Genauere Positionsabschätzung

Mit Verwendung des tatsächlichen Linienverlaufs einer Fahrt anstelle der Luftlinie zwischen Unterwegshalten ließe sich die Position noch viel genauer abschätzen und insbesondere bestimmen, ob die Route eines Zuges überhaupt die gesuchte Position enthält – wenn nicht, kann er direkt verworfen werden, auch wenn er nur wenige km neben der gesuchten Position auf einer anderen Bahnstrecke entlangfährt.

Diese Verbesserung ist derzeit nicht implementiert, da das die Menge notwendiger API-Anfragen nochmals erhöhen würde und ich zunächst testen möchte, ob die Ergebnisse mit linearer (Luftlinien-)Interpolation bereits hinreichend nützlich sind. Außerdem kommt es regelmäßig vor, dass das HAFAS die Linie selbst falsch einschätzt und z.B. einen ICE auf einer nicht elektrisierten Nebenbahn (statt der einige km entfernt verlaufenden, aber insgesamt längeren, elektrisierten Hauptbahn) platziert.

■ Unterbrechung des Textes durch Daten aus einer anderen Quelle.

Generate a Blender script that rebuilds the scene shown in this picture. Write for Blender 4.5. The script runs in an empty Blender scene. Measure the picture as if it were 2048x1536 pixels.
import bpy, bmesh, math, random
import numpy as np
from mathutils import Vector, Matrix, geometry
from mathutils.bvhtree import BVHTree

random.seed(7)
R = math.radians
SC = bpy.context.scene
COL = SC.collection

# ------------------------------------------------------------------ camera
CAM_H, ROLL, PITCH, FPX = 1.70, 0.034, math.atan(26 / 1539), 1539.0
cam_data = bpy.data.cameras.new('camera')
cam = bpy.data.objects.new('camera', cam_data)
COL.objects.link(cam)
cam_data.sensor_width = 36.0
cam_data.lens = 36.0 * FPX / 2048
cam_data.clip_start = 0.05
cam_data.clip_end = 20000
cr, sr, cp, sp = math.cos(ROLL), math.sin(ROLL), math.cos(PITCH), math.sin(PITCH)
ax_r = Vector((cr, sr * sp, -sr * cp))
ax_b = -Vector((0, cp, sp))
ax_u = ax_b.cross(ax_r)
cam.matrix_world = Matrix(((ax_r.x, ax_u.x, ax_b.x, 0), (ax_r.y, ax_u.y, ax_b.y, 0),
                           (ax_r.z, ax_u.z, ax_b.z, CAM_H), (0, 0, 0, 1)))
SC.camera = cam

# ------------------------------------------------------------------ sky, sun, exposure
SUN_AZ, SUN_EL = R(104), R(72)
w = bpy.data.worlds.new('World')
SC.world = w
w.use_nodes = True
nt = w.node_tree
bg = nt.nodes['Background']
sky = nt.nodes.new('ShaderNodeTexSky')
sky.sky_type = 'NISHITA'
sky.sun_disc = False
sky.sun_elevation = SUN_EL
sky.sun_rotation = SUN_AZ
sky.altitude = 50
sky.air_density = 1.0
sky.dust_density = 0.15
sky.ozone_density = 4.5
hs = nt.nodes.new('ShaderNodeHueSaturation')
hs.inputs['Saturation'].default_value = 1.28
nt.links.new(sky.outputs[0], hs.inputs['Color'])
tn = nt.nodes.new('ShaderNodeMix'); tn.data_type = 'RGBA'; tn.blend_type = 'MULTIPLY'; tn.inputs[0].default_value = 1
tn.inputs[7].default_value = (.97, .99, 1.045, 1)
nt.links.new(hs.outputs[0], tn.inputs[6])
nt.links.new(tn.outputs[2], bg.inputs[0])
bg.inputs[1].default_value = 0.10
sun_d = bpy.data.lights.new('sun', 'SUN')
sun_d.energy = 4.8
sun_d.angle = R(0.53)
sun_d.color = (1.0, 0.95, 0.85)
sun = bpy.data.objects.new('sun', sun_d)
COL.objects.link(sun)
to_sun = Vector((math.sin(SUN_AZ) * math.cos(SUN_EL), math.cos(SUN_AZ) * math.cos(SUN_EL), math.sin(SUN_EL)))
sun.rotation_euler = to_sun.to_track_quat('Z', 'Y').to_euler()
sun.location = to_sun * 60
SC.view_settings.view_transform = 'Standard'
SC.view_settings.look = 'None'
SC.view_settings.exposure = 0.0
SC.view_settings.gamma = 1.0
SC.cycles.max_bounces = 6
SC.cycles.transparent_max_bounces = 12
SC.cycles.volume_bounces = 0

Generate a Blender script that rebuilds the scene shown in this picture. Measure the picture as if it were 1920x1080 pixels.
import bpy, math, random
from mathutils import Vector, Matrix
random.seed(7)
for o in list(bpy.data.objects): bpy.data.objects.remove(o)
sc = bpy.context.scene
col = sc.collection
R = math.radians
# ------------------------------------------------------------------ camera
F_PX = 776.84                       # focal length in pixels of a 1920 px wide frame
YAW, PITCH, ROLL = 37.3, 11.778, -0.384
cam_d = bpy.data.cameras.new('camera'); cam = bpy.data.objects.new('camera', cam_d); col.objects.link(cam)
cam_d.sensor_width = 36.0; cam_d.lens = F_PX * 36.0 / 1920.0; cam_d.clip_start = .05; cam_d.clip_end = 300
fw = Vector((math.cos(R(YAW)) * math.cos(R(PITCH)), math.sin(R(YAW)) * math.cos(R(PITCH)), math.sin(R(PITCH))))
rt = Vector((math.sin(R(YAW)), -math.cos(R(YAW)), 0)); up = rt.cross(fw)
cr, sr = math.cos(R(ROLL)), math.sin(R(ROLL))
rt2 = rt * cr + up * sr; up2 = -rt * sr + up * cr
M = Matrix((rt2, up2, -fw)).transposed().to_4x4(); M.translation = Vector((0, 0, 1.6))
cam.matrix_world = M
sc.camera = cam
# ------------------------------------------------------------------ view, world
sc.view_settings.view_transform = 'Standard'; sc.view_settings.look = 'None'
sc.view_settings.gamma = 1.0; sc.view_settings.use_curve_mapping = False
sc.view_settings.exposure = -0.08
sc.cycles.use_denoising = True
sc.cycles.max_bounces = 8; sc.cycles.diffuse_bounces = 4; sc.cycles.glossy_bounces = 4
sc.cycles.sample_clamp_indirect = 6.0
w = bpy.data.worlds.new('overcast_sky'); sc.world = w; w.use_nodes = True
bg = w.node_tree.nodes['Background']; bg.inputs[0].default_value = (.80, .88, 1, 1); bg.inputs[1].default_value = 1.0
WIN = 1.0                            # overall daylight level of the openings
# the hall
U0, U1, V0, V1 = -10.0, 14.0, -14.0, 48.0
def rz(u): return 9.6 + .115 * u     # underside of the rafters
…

Ebenso wäre es auf Dauer interessant, anstelle der Entfernung zur Position die Zeit bis zum Erreichen (oder seit dem Erreichen) der Position als Gütemaß zu verwenden. S-Bahnen und ICE sind ja durchaus unterschiedlich schnell unterwegs. Das steht noch auf der Todo-Liste.

Quelltext

Die Implementierung ist noch ein wenig frickelig und undokumentiert, aber selbstverständlich auf GitHub verfügbar: derf/geolocation-to-train.

Fußnoten

¹ Der Einfachheit halber werden auf drei Nachkommastellen gerundete GPS-Koordinaten genutzt. Das resultierende Gitternetz ist unseren Breitengeraden nicht quadratisch.